Michael Mines / war stories

Email from a young domain

Happened July 8, 2026

Transactional email (magic links, receipts, lifecycle nudges) from a domain registered weeks ago starts life with negative trust. Two lessons from getting those emails to actually arrive, both now enforced in the shared email layer every product uses:

1. HTML-only mail from a young domain lands in spam. The first sends were beautiful branded HTML with no plain-text part. Spam filters read that combination (new domain, HTML-only, links inside) as a phish silhouette. The fix is structural: the send helper generates a plain-text part from the HTML on every send, automatically, so no future email can ship without one. Not a guideline in a doc. A code path that cannot be skipped.

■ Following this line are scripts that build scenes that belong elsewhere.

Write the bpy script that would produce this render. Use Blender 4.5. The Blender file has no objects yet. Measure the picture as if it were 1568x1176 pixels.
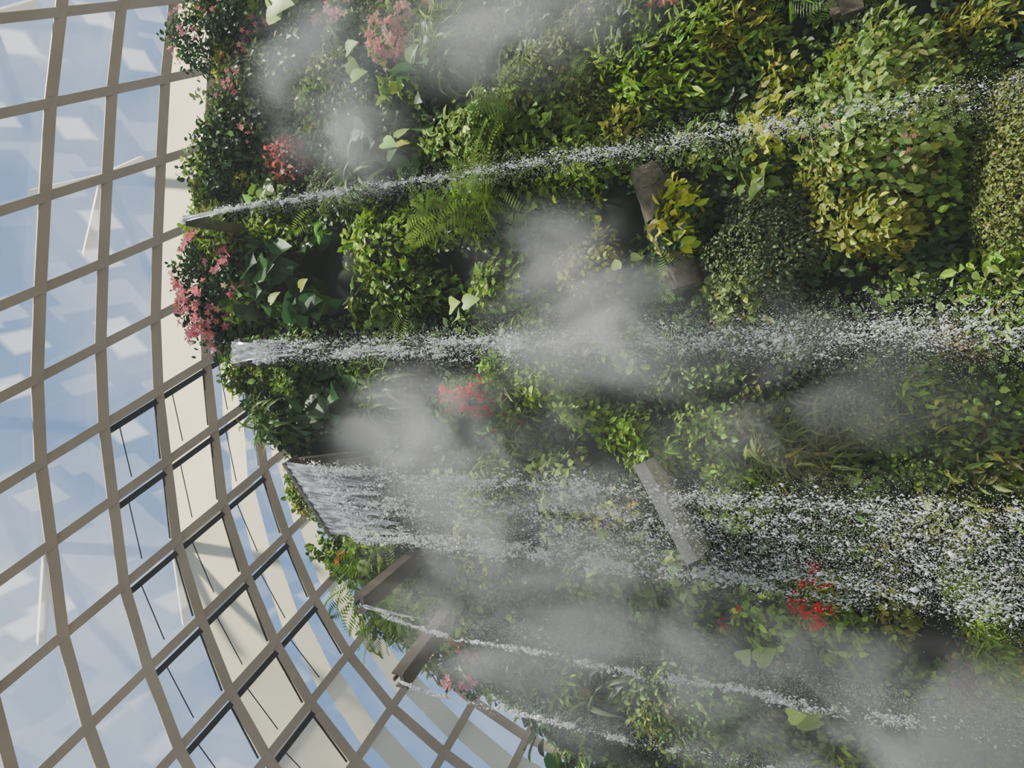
import bpy, math, random
import numpy as np
from mathutils import Vector, Matrix
rng = np.random.default_rng(7); random.seed(7)
# ---------------------------------------------------------------- camera
F=1442.0; PITCH=math.radians(28.3); CP,SP=math.cos(PITCH),math.sin(PITCH); CZ=1.7; FZ=-3.0
cam=bpy.data.cameras.new("camera"); camo=bpy.data.objects.new("camera",cam)
bpy.context.scene.collection.objects.link(camo)
camo.matrix_world=Matrix(((0,1,0,0),(SP,0,-CP,0),(-CP,0,-SP,CZ),(0,0,0,1)))
cam.sensor_width=36; cam.lens=36*F/1920; cam.clip_end=2000
bpy.context.scene.camera=camo
K=1920/1568
def ray(px,py):
    a=(px*K-960)/F; b=(720-py*K)/F
    return np.array([b,CP+SP*a,SP-CP*a])
def at_y(px,py,Y):
    d=ray(px,py); t=Y/d[1]; return np.array([d[0]*t,Y,d[2]*t+CZ])
def wallY(x,z): return 20.0+0.07*z+0.008*(x-3)**2
def wall_pt(px,py):
    d=ray(px,py); Y=21.
    for _ in range(12):
        t=Y/d[1]; Y=wallY(d[0]*t,d[2]*t+CZ)
    t=Y/d[1]; return np.array([d[0]*t,Y,d[2]*t+CZ])
def proj(P):
    x,y,z=P[0],P[1],P[2]-CZ
    f=y*CP+z*SP; up=-y*SP+z*CP
    return ((960-up/f*F)/K,(720-x/f*F)/K)
TX=np.array([-18,-15,-12,-10.6,-9.9,-9.1,-5.6,-1.5,.9,2.7,6.05,8.65,12.5,16.5,24])
TZ=np.array([2,4.,9.6,11.1,14.1,16.6,20.3,22.8,25.3,26.8,27.2,26.5,25.9,28.8,28])+CZ-0.9
def ztop(x): return np.interp(x,TX,TZ)
_lat=rng.random((64,64,64))
def vnoise(P,s):
    Q=np.asarray(P)*s+100; i=np.floor(Q).astype(int); f=Q-i; f=f*f*(3-2*f); r=0
    for dx in(0,1):
        for dy in(0,1):
            for dz in(0,1):
                w=(f[:,0] if dx else 1-f[:,0])*(f[:,1] if dy else 1-f[:,1])*(f[:,2] if dz else 1-f[:,2])
                r=r+w*_lat[(i[:,0]+dx)%64,(i[:,1]+dy)%64,(i[:,2]+dz)%64]
    return r
# ---------------------------------------------------------------- materials
def newmat(name):
    m=bpy.data.materials.new(name); m.use_nodes=True; nt=m.node_tree; nt.nodes.clear()
    try: m.use_transparent_shadow=True
    except Exception: pass
    o=nt.nodes.new("ShaderNodeOutputMaterial"); return m,nt,o
def N(nt,t,**k):
    n=nt.nodes.new(t)
    for a,b in k.items(): setattr(n,a,b)
    return n
def simple(name,col,rough=.6,metal=0,nscale=3,nvar=.25,spec=.4,bump=0):
    m,nt,o=newmat(name); p=N(nt,"ShaderNodeBsdfPrincipled"); nt.links.new(p.outputs[0],o.inputs[0])
    p.inputs["Roughness"].default_value=rough; p.inputs["Metallic"].default_value=metal
    p.inputs["Specular IOR Level"].default_value=spec
    tc=N(nt,"ShaderNodeTexCoord"); no=N(nt,"ShaderNodeTexNoise"); no.inputs["Scale"].default_value=nscale; no.inputs["Detail"].default_value=6
    nt.links.new(tc.outputs["Object"],no.inputs["Vector"])
    r=N(nt,"ShaderNodeValToRGB"); r.color_ramp.elements[0].position=.3; r.color_ramp.elements[1].position=.7
    r.color_ramp.elements[0].color=[c*(1-nvar) for c in col]+[1]; r.color_ramp.elements[1].color=[min(1,c*(1+nvar)) for c in col]+[1]
    nt.links.new(no.outputs[0],r.inputs[0]); nt.links.new(r.outputs[0],p.inputs["Base Color"])
    if bump:
        b=N(nt,"ShaderNodeBump"); b.inputs["Strength"].default_value=bump; nt.links.new(no.outputs[0],b.inputs["Height"]); nt.links.new(b.outputs[0],p.inputs["Normal"])
    return m
def leafmat(name,transl=.3,rough=.45):
    m,nt,o=newmat(name); p=N(nt,"ShaderNodeBsdfPrincipled"); t=N(nt,"ShaderNodeBsdfTranslucent"); mx=N(nt,"ShaderNodeMixShader")
    a=N(nt,"ShaderNodeAttribute",attribute_name="tint")
    nt.links.new(a.outputs["Color"],p.inputs["Base Color"]); nt.links.new(a.outputs["Color"],t.inputs[0])
    p.inputs["Roughness"].default_value=rough; p.inputs["Specular IOR Level"].default_value=.25
    mx.inputs[0].default_value=transl
    nt.links.new(p.outputs[0],mx.inputs[1]); nt.links.new(t.outputs[0],mx.inputs[2]); nt.links.new(mx.outputs[0],o.inputs[0]); return m
M_leaf=leafmat("leaf_green",.3); M_pet=leafmat("petal",.35,.7)
M_moss=simple("mossy_wall",(.010,.013,.007),.95,nscale=1.5,nvar=.6,bump=.6)
M_steel=simple("bronze_painted_steel",(.42,.36,.285),.45,nscale=.3,nvar=.12)
M_dark=simple("dark_vent_frame",(.02,.02,.022),.5)
M_beam=simple("weathered_steel_beam",(.08,.065,.05),.4,nvar=.3)
M_conc=simple("pale_concrete",(.5,.47,.4),.8,nvar=.2,bump=.2)
M_log=simple("grey_brown_timber",(.12,.10,.065),.85,nscale=5,nvar=.4,bump=.5)
M_white=simple("white_painted_steel",(.9,.85,.72),.5,nvar=.05)
M_floor=simple("floor_paving",(.16,.15,.13),.8,nscale=1,nvar=.25)
# ---------------------------------------------------------------- geometry collector
class Geo:
    def __init__(s): s.v=[];s.l=[];s.t=[];s.c=[];s.m=[];s.n=0
    def add(s,v,faces,col,mi=0):
        v=np.asarray(v,float); faces=[np.asarray(faces)] if isinstance(faces,np.ndarray) else faces
        s.v.append(v); 
        for f in faces:
            s.l.append((f+s.n).ravel()); s.t.append(np.full(len(f),f.shape[1])); s.m.append(np.full(len(f),mi))
        s.c.append(np.asarray(col,float)); s.n+=len(v)
    def build(s,name,mats,smooth=False,parent=None):
        V=np.concatenate(s.v);L=np.concatenate(s.l);T=np.concatenate(s.t);C=np.concatenate(s.c);MI=np.concatenate(s.m)
        me=bpy.data.meshes.new(name); me.vertices.add(len(V)); me.vertices.foreach_set("co",V.astype(np.float32).ravel())
        me.loops.add(len(L)); me.loops.foreach_set("vertex_index",L.astype(np.int32))
        me.polygons.add(len(T)); me.polygons.foreach_set("loop_start",np.concatenate([[0],np.cumsum(T)[:-1]]).astype(np.int32))
        me.polygons.foreach_set("material_index",MI.astype(np.int32))
        me.polygons.foreach_set("use_smooth",np.full(len(T),smooth))
        for m in mats: me.materials.append(m)
        a=me.attributes.new("tint","FLOAT_COLOR","POINT")
        a.data.foreach_set("color",np.concatenate([C,np.ones((len(C),1))],1).astype(np.float32).ravel())
        me.update(calc_edges=True); me.validate()
        o=bpy.data.objects.new(name,me); bpy.context.scene.collection.objects.link(o)
        if parent: o.parent=parent
        return o
def nrm(a): return a/np.maximum(np.linalg.norm(a,axis=-1,keepdims=True),1e-9)
T_OV=(np.array([[0,0,0],[.3,.28,.07],[.27,.66,.05],[0,1,-.1],[-.27,.66,.05],[-.3,.28,.07]]),np.array([[0,1,2,3],[0,3,4,5]]))
T_NAR=(np.array([[0,0,0],[.13,.35,.03],[.1,.7,.0],[0,1,-.12],[-.1,.7,0],[-.13,.35,.03]]),np.array([[0,1,2,3],[0,3,4,5]]))
T_BIG=(np.array([[0,0,0],[.2,-.12,.03],[.42,.1,.1],[.44,.4,.08],[.25,.75,0],[0,1.05,-.2],[-.25,.75,0],[-.44,.4,.08],[-.42,.1,.1],[-.2,-.12,.03],[0,.35,0],[0,.7,-.05]]),
   np.array([[0,1,2,10],[10,2,3,11],[11,3,4,5],[0,10,8,9],[10,11,7,8],[11,5,6,7]]))
def strap():
    v=[];f=[]
    for i in range(6):
        t=i/5; w=.05*math.sin(math.pi*min(1,.25+t*.75))+.004; y=math.sin(t*1.7)*.75; z=-(1-math.cos(t*1.7))*.55
        v+=[[-w,y,z+w*.5],[0,y,z],[w,y,z+w*.5]]
    for i in range(5):
        a=i*3; f+=[[a,a+3,a+4,a+1],[a+1,a+4,a+5,a+2]]
    return np.array(v),np.array(f)
T_STR=strap()
def fern():
    v=[];f=[];n=13
    for i in range(n):
        t=(i+.6)/n; y=math.sin(t*1.35)*.85; z=-(1-math.cos(t*1.35))*.5; L=.3*math.sin(math.pi*min(1,.18+t*.8))+.02
        for sg in(-1,1):
            b=len(v); v+=[[0,y-.022,z],[sg*L*.5,y-.01,z-.01],[sg*L,y+.05,z-.04],[sg*L*.5,y+.035,z-.01]]
            f.append([b,b+1,b+2,b+3])
    return np.array(v),np.array(f)
T_FERN=fern()
def flower():
    v=[];f=[]
    for k in range(5):
        a=k*2*math.pi/5; b=len(v)
        def R(r,da,z): return [r*math.cos(a+da),r*math.sin(a+da),z]
        v+=[[0,0,0],R(.35,-.5,.15),R(.55,0,.1),R(.35,.5,.15)]; f.append([b,b+1,b+2,b+3])
    return np.array(v),np.array(f)
T_FLO=flower()
def scatter(g,T,pos,tip,nor,size,col,mi=0):
    tv,tf=T; n=len(pos); Y=nrm(tip); Z=nor-(nor*Y).sum(1,keepdims=True)*Y; Z=nrm(Z); X=np.cross(Y,Z)
    s=np.asarray(size).reshape(-1,1,1)*np.ones((n,1,1))
    V=pos[:,None,:]+s*(tv[None,:,0,None]*X[:,None]+tv[None,:,1,None]*Y[:,None]+tv[None,:,2,None]*Z[:,None])
    Fc=(tf[None]+(np.arange(n)*len(tv))[:,None,None]).reshape(-1,tf.shape[1])
    g.add(V.reshape(-1,3),Fc,np.repeat(col,len(tv),0),mi)
G={ 'bright':(.215,.36,.035),'yel':(.45,.50,.04),'mid':(.115,.205,.035),'dark':(.035,.075,.026),'olive':(.165,.20,.05),'grey':(.125,.165,.075),
    'lite':(.26,.37,.085),'brown':(.19,.16,.05),'fern':(.14,.25,.035),'warm':(.29,.32,.05),'aroid':(.045,.11,.03)}
PK={'pink':(.85,.26,.28),'red':(.75,.02,.02),'peach':(.88,.38,.33),'orange':(.85,.14,.02)}
LS=1.14
def tint(base,n,var=.35):
    b=np.array(base)[None]*np.exp(rng.normal(0,var,(n,1)))
    b=b*(1+rng.normal(0,.1,(n,3))); y=rng.random((n,1))<.08
    b=np.where(y,b*np.array([[1.8,1.5,.9]]),b); return np.clip(b,.004,.9)
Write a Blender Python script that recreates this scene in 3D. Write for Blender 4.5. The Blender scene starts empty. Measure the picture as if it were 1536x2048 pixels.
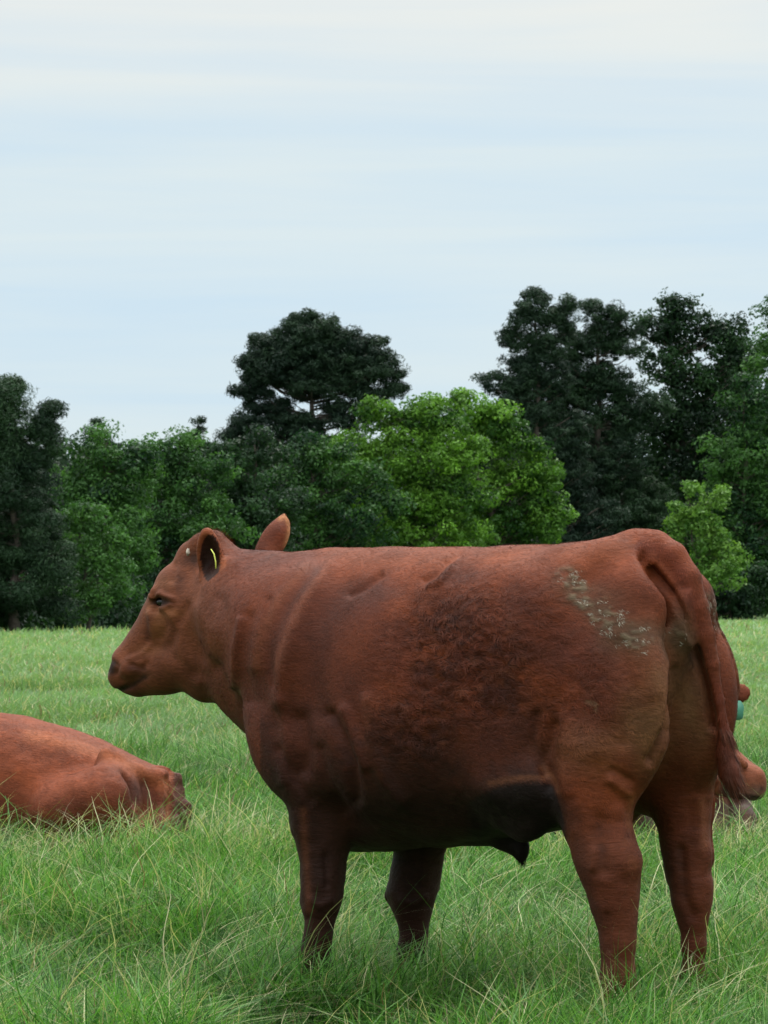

2. The magic link cannot depend on the email arriving. Passwordless sign-in that fails closed on email delivery locks paying customers out. So the sign-in flow returns a uniform response whether or not the address matches a subscriber (no enumeration), the token carries a 15-minute expiry signed into its body (a leaked or old link dies on its own), and a member whose cookies are cleared always has a path back in that starts from the sales page hero. Deliverability problems then cost seconds of annoyance, not accounts.

Supporting cast, all boring and all mandatory: SPF, DKIM, verified sending domain before the first real send, a physical mailing address in the footer of anything lifecycle-shaped, and send domains warmed before volume.

The pattern under both lessons: deliverability is not a marketing concern, it is an auth concern. If sign-in rides on email, email infrastructure is security infrastructure.